**Supplied data:**
+ + + + +

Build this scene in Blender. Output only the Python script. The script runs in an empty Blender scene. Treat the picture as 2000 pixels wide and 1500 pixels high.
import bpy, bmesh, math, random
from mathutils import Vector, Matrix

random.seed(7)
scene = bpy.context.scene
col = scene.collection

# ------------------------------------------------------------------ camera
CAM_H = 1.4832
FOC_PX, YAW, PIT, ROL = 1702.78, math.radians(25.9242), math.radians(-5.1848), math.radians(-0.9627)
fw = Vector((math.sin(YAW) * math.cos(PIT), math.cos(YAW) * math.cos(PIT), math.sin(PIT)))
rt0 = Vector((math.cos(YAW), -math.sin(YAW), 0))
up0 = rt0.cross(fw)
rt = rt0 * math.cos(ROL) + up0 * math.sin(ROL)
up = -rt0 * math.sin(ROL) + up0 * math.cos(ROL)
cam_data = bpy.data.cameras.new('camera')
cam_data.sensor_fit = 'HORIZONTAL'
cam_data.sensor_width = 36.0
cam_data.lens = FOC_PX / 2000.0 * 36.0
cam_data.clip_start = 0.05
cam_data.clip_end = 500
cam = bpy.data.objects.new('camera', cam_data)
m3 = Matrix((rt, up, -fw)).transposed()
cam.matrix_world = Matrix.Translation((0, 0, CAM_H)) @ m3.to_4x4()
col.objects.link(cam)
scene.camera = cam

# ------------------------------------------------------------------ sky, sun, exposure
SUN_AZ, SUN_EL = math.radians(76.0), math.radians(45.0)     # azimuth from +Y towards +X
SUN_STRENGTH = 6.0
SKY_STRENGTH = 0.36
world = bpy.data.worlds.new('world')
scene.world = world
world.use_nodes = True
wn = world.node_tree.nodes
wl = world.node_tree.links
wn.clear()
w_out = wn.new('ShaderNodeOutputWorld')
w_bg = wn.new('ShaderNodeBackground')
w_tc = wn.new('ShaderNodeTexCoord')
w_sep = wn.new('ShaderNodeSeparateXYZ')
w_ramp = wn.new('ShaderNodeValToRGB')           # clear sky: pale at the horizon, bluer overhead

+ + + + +

Give every line of the material again, exactly as it reads.

**Task output:**
Build this scene in Blender. Output only the Python script. The script runs in an empty Blender scene. Treat the picture as 2000 pixels wide and 1500 pixels high.
import bpy, bmesh, math, random
from mathutils import Vector, Matrix

random.seed(7)
scene = bpy.context.scene
col = scene.collection

# ------------------------------------------------------------------ camera
CAM_H = 1.4832
FOC_PX, YAW, PIT, ROL = 1702.78, math.radians(25.9242), math.radians(-5.1848), math.radians(-0.9627)
fw = Vector((math.sin(YAW) * math.cos(PIT), math.cos(YAW) * math.cos(PIT), math.sin(PIT)))
rt0 = Vector((math.cos(YAW), -math.sin(YAW), 0))
up0 = rt0.cross(fw)
rt = rt0 * math.cos(ROL) + up0 * math.sin(ROL)
up = -rt0 * math.sin(ROL) + up0 * math.cos(ROL)
cam_data = bpy.data.cameras.new('camera')
cam_data.sensor_fit = 'HORIZONTAL'
cam_data.sensor_width = 36.0
cam_data.lens = FOC_PX / 2000.0 * 36.0
cam_data.clip_start = 0.05
cam_data.clip_end = 500
cam = bpy.data.objects.new('camera', cam_data)
m3 = Matrix((rt, up, -fw)).transposed()
cam.matrix_world = Matrix.Translation((0, 0, CAM_H)) @ m3.to_4x4()
col.objects.link(cam)
scene.camera = cam

# ------------------------------------------------------------------ sky, sun, exposure
SUN_AZ, SUN_EL = math.radians(76.0), math.radians(45.0)     # azimuth from +Y towards +X
SUN_STRENGTH = 6.0
SKY_STRENGTH = 0.36
world = bpy.data.worlds.new('world')
scene.world = world
world.use_nodes = True
wn = world.node_tree.nodes
wl = world.node_tree.links
wn.clear()
w_out = wn.new('ShaderNodeOutputWorld')
w_bg = wn.new('ShaderNodeBackground')
w_tc = wn.new('ShaderNodeTexCoord')
w_sep = wn.new('ShaderNodeSeparateXYZ')
w_ramp = wn.new('ShaderNodeValToRGB')           # clear sky: pale at the horizon, bluer overhead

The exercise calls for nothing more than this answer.